What You Need To Pass This Class

It’s near the end of the (US) college fall semester. So it’s a good time to point out again that it is possible to work out exactly what you need on the final exam to get whatever grade you want in the course. What it’s not possible to do is study just exactly enough to get that grade, mind you. I suppose it can give you some idea where a good study session can most make a difference, but really, what you need is to study routinely and to get enough sleep.

But if you are just trying to get a rough idea of what you need, here’s a table with common cases, of final exam weight and to-date averages. If that chart misses what your particular case needs (and, remember, there is no point to looking to great precision) here’s the formula to work out specifically your problem.

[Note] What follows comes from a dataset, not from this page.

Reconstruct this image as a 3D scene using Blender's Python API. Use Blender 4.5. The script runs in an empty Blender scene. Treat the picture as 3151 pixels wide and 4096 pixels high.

And, as long as I have this open, let me share an episode of The Vic and SadeCast, about the renowned and strange 15-minute old-time-radio serial comedy Vic and Sade. Most episodes of the serial were two or three people talking past one another. The show may not be to your tastes, but if it is, it’s very much to your taste. This episode of the podcast features an October 1941 show aptly titled It’s Algebra, Uncle Fletcher.

Algebra, Explained

It always feels odd to toss folks from my mathematics to my humor blog. I suppose it only sometimes seems on-point. Last week, though, I ran a series of essays about the old-time radio series Vic and Sade. One of them, happening to star neither Vic nor Sade, was all about Uncle Fletcher trying to explain algebra, or arithmetic, or something or other. The radio program won’t be to everyone’s tastes. It had a very dry style, closer in tone to a modern one-camera sitcom than anything where there’s a studio audience and easy-to-quote patter. And it does start with an interminable advertisement for sponsor Crisco. (It also includes a contest that adds to the announcement’s length. I assume we’ve missed the contest deadline.) But past the first three minutes and twenty seconds you get some fine mathematics exposition. I hope you enjoy.